**WRITTEN TASK:** Return all of the data exactly, with nothing left out but the pictures.

**MATERIAL:**
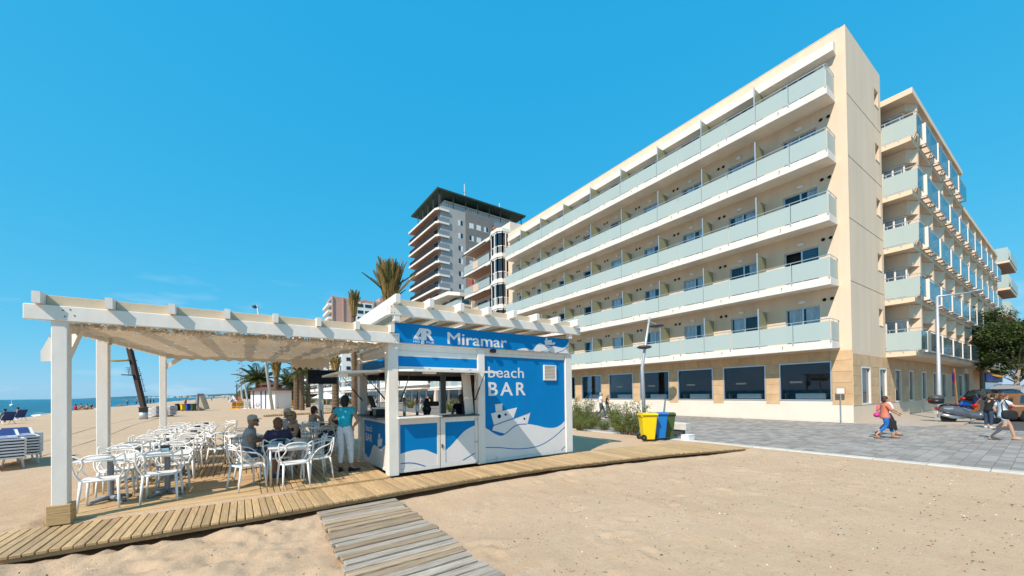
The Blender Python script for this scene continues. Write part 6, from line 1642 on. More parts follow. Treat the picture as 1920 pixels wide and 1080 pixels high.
# distant trees along the shore
mb = MB(); rw = random.Random(21)
for k in range(230):
    y = rw.uniform(230, 1500); x = 8+rw.uniform(-6,40)-y*.012; h = rw.uniform(4,9)*(1+.3*(y > 700))
    for q in range(5): mb.ell((x+rw.gauss(0,2.2),y+rw.gauss(0,2.2),h*rw.uniform(.4,.95)), (rw.uniform(1.6,3),rw.uniform(1.6,3),rw.uniform(1.2,2.6)), 6, 4, .25)
o = mb.build('far_trees', M['treeleaf']); o['kind'] = 'stuff'; o['label'] = 'line of far green trees along the end of the beach'; o['category'] = 'trees'
# street trees on the right
def tree(label, x, y, h, r, seed, th):
    t = thing('street_tree', label, 'tree', (x,y,0.0), 0, 'street trees beside the hotel'); rw = random.Random(seed)
    b = MB(); tp_ = Vector((rw.uniform(-.3,.3),rw.uniform(-.2,.2),th)); b.tube([(0,0,0),(.05,.03,th*.4),tuple(tp_)], [r*.075,r*.06,r*.05], 9)
    b.build('trunk', M['treebark'], t, True, local=True); ends = []; lb = MB()
    for k in range(9):
        a = k*.7*2.4; e = tp_+Vector((math.cos(a)*r*rw.uniform(.4,.8), math.sin(a)*r*rw.uniform(.4,.8), (h-th)*rw.uniform(.25,.8))); m_ = tp_.lerp(e,.5)+Vector((0,0,.3))
        lb.tube([tp_, m_, e], [r*.026,r*.014,.012], 6); ends.append(e)
    lb.build('limbs', M['treebark'], t, True, local=True)
    lf = MB(); clumps = []
    for k in range(120):
        a = rw.uniform(0,6.28); ph = rw.uniform(-.75,1); rr = rw.uniform(.45,1)**.6
        clumps.append(Vector((math.cos(a)*math.sqrt(1-min(1,ph*ph))*r*rr, math.sin(a)*math.sqrt(1-min(1,ph*ph))*r*rr, th+(h-th)*.48+ph*(h-th)*.52*rr)))
    for c in clumps:
        cr = rw.uniform(.35,.75)*r*.32
        for q in range(120):
            d = Vector((rw.gauss(0,1),rw.gauss(0,1),rw.gauss(0,.7)))*cr*.55; p = c+d; n_ = Vector((rw.gauss(0,.6),rw.gauss(0,.6),1)).normalized(); s_ = rw.uniform(.08,.16)
            u = n_.cross(Vector((rw.uniform(-1,1),rw.uniform(-1,1),.1))).normalized()*s_; v = n_.cross(u).normalized()*s_*.5
            lf.add([p-u, p+v-Vector((0,0,.02)), p+u, p-v-Vector((0,0,.02))], [(0,1,2,3)])
    lf.build('crown', M['treeleaf'], t, local=True); return t
q = dep(1843,745,37); tree('leafy street tree with pale trunk in front of the hotel flank', q.x, q.y, 9.4, 2.7, 3, 4.4)
q = dep(1905,745,33); tree('darker street tree at the right edge above the parked cars', q.x, q.y, 7.6, 2.7, 4, 3.4)
q = dep(1908,745,50); tree('low street tree between the two nearer crowns', q.x, q.y, 7.5, 3.6, 9, 2.4)
q = dep(1932,745,52); tree('street tree farther along the side street', q.x, q.y, 9.0, 3.4, 6, 3.6)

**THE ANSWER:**
The Blender Python script for this scene continues. Write part 6, from line 1642 on. More parts follow. Treat the picture as 1920 pixels wide and 1080 pixels high.
# distant trees along the shore
mb = MB(); rw = random.Random(21)
for k in range(230):
    y = rw.uniform(230, 1500); x = 8+rw.uniform(-6,40)-y*.012; h = rw.uniform(4,9)*(1+.3*(y > 700))
    for q in range(5): mb.ell((x+rw.gauss(0,2.2),y+rw.gauss(0,2.2),h*rw.uniform(.4,.95)), (rw.uniform(1.6,3),rw.uniform(1.6,3),rw.uniform(1.2,2.6)), 6, 4, .25)
o = mb.build('far_trees', M['treeleaf']); o['kind'] = 'stuff'; o['label'] = 'line of far green trees along the end of the beach'; o['category'] = 'trees'
# street trees on the right
def tree(label, x, y, h, r, seed, th):
    t = thing('street_tree', label, 'tree', (x,y,0.0), 0, 'street trees beside the hotel'); rw = random.Random(seed)
    b = MB(); tp_ = Vector((rw.uniform(-.3,.3),rw.uniform(-.2,.2),th)); b.tube([(0,0,0),(.05,.03,th*.4),tuple(tp_)], [r*.075,r*.06,r*.05], 9)
    b.build('trunk', M['treebark'], t, True, local=True); ends = []; lb = MB()
    for k in range(9):
        a = k*.7*2.4; e = tp_+Vector((math.cos(a)*r*rw.uniform(.4,.8), math.sin(a)*r*rw.uniform(.4,.8), (h-th)*rw.uniform(.25,.8))); m_ = tp_.lerp(e,.5)+Vector((0,0,.3))
        lb.tube([tp_, m_, e], [r*.026,r*.014,.012], 6); ends.append(e)
    lb.build('limbs', M['treebark'], t, True, local=True)
    lf = MB(); clumps = []
    for k in range(120):
        a = rw.uniform(0,6.28); ph = rw.uniform(-.75,1); rr = rw.uniform(.45,1)**.6
        clumps.append(Vector((math.cos(a)*math.sqrt(1-min(1,ph*ph))*r*rr, math.sin(a)*math.sqrt(1-min(1,ph*ph))*r*rr, th+(h-th)*.48+ph*(h-th)*.52*rr)))
    for c in clumps:
        cr = rw.uniform(.35,.75)*r*.32
        for q in range(120):
            d = Vector((rw.gauss(0,1),rw.gauss(0,1),rw.gauss(0,.7)))*cr*.55; p = c+d; n_ = Vector((rw.gauss(0,.6),rw.gauss(0,.6),1)).normalized(); s_ = rw.uniform(.08,.16)
            u = n_.cross(Vector((rw.uniform(-1,1),rw.uniform(-1,1),.1))).normalized()*s_; v = n_.cross(u).normalized()*s_*.5
            lf.add([p-u, p+v-Vector((0,0,.02)), p+u, p-v-Vector((0,0,.02))], [(0,1,2,3)])
    lf.build('crown', M['treeleaf'], t, local=True); return t
q = dep(1843,745,37); tree('leafy street tree with pale trunk in front of the hotel flank', q.x, q.y, 9.4, 2.7, 3, 4.4)
q = dep(1905,745,33); tree('darker street tree at the right edge above the parked cars', q.x, q.y, 7.6, 2.7, 4, 3.4)
q = dep(1908,745,50); tree('low street tree between the two nearer crowns', q.x, q.y, 7.5, 3.6, 9, 2.4)
q = dep(1932,745,52); tree('street tree farther along the side street', q.x, q.y, 9.0, 3.4, 6, 3.6)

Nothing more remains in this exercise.